Author(s): Guillermo Martin-Llanes; Marta Aragon; Carmen Zarzuelo; Alejandro Lopez-Ruiz
Linked Author(s): Carmen Zarzuelo
Keywords: Estuary; Convergence; Salt intrusion; Resilience
Abstract: Alluvial estuaries, which are considered to be environmentally remarkable coastal areas, are suffering from the negative effects of climate change and human activities such as channel deepening and narrowing. These phenomena directly modify the external forces that determine the hydrodynamics and morphology of the estuaries, leading to changes in the salt transport mechanisms, which in turn modify both the environmental conditions and the morphodynamic response to extreme events of these coastal areas.
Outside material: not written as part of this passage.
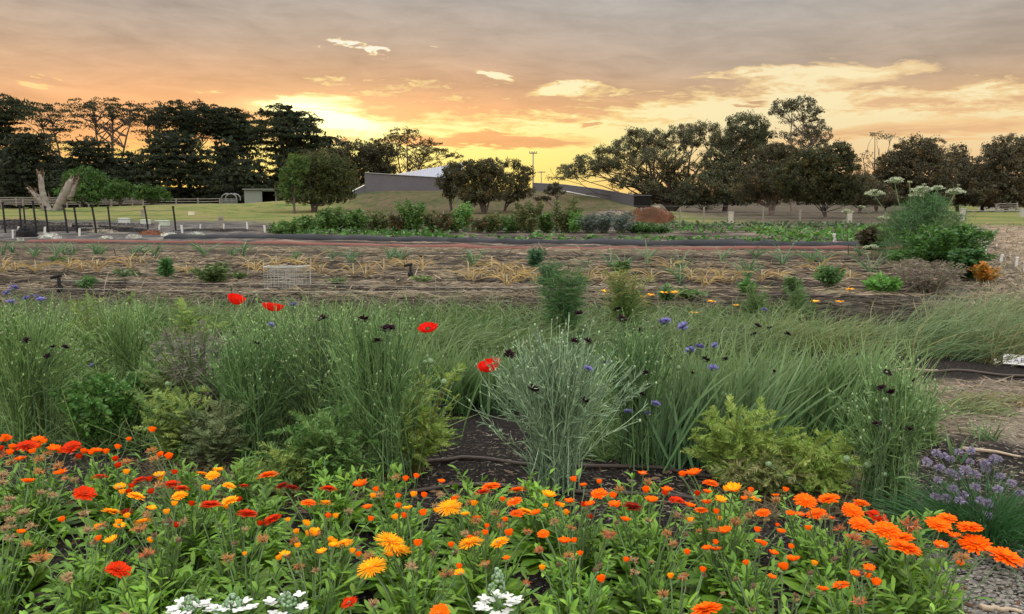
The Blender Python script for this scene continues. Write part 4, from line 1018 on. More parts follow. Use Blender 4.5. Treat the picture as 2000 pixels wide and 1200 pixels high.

In order to address this current problem, which is of particular concern for basin management, this paper aims to deepen the knowledge of the role of river bank convergence on the resilience of estuaries to extreme river discharge events. The resilience is measured by the change in salinity intrusion due to the increasing advective river flow and the characteristic response times (adaptation to the peak discharge and recovery to the initial conditions). To achieve this goal, a 3D hydrodynamic model is applied to a set of five idealized basins that differ in convergence length. The chosen values of this length cover estuaries from prismatic to pronounced funnel shape. The Delft3D model was used to reproduce the transport and temporal response for each scenario under different extreme river discharge events. The number of combinations between geometries (physical scenarios) and river discharge conditions is sufficient to find empirical relationships between physical characteristics of alluvial estuaries and hydrological regimes. The results are parametrized using the spatial ratio of convergence change (χ) and the magnitude of the pulse (Γ), and show that salt wedge displacement and adaptation response time maintain a quadratic relationship with χ. It also plays an important role in the structure of the density gradients that control the recovery process.